▶ [EXTRACTED DATA]:
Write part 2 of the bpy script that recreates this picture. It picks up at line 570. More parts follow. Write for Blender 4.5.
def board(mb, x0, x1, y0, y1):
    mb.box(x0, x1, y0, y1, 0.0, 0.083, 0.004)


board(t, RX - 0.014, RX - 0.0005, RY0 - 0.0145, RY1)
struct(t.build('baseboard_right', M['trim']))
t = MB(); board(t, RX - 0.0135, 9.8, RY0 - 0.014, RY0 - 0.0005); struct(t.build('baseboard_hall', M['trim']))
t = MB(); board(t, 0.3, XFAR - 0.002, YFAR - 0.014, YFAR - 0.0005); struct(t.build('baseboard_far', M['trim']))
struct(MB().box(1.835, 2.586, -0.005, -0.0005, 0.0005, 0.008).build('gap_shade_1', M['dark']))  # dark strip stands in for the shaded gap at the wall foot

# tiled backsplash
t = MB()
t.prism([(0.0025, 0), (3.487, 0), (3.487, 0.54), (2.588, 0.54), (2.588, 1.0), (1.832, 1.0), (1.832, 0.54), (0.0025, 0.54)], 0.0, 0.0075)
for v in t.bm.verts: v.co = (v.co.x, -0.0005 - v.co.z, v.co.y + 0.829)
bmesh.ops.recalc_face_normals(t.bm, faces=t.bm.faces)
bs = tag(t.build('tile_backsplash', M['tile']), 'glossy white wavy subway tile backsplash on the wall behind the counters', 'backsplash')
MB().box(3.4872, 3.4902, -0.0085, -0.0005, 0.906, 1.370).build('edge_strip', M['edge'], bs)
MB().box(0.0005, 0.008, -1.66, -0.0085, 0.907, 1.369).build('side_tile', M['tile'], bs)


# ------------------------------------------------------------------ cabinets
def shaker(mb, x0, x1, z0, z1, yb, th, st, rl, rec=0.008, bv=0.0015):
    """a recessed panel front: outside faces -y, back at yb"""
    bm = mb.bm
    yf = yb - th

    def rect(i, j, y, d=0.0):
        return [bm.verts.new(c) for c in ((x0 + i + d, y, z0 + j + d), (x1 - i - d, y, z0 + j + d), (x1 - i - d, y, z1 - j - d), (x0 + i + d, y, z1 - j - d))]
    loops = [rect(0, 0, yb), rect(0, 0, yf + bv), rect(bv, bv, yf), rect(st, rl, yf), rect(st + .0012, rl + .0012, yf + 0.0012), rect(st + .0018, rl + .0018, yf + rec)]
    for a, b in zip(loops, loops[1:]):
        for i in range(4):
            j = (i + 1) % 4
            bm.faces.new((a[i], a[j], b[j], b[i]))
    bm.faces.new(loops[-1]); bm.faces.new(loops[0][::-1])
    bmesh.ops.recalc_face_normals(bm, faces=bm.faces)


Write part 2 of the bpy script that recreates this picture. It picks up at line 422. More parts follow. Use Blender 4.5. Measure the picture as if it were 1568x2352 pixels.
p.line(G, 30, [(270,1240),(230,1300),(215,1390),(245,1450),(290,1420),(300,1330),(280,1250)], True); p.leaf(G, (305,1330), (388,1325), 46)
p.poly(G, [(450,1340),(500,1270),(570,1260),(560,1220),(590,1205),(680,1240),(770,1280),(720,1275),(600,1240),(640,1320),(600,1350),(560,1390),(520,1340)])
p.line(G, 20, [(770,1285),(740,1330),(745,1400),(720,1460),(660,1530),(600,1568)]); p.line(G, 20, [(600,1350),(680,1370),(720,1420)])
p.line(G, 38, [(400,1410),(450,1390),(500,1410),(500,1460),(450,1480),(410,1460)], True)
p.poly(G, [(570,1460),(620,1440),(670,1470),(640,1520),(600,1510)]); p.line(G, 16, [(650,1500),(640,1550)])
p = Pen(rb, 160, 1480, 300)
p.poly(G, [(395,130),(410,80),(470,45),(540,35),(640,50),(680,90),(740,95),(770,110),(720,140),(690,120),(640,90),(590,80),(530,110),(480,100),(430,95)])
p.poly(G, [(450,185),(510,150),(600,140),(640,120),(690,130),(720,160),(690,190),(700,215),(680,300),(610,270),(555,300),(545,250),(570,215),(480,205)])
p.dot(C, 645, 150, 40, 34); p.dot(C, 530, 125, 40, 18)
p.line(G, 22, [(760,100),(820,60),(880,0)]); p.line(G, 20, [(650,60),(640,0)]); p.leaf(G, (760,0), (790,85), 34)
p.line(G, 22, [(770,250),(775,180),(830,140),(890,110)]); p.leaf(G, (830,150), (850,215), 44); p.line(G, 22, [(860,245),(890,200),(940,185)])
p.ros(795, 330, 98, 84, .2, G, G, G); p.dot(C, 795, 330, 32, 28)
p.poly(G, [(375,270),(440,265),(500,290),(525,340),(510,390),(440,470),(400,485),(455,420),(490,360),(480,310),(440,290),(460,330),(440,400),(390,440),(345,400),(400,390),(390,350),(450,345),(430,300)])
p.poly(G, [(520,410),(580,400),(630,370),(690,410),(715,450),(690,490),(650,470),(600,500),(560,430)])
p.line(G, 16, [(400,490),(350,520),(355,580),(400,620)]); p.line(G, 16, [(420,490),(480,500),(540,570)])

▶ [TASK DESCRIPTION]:
Search the records for the word "recreates", then list every line that has it.

▶ [ANSWER IN FULL]:
Write part 2 of the bpy script that recreates this picture. It picks up at line 570. More parts follow. Write for Blender 4.5.
Write part 2 of the bpy script that recreates this picture. It picks up at line 422. More parts follow. Use Blender 4.5. Measure the picture as if it were 1568x2352 pixels.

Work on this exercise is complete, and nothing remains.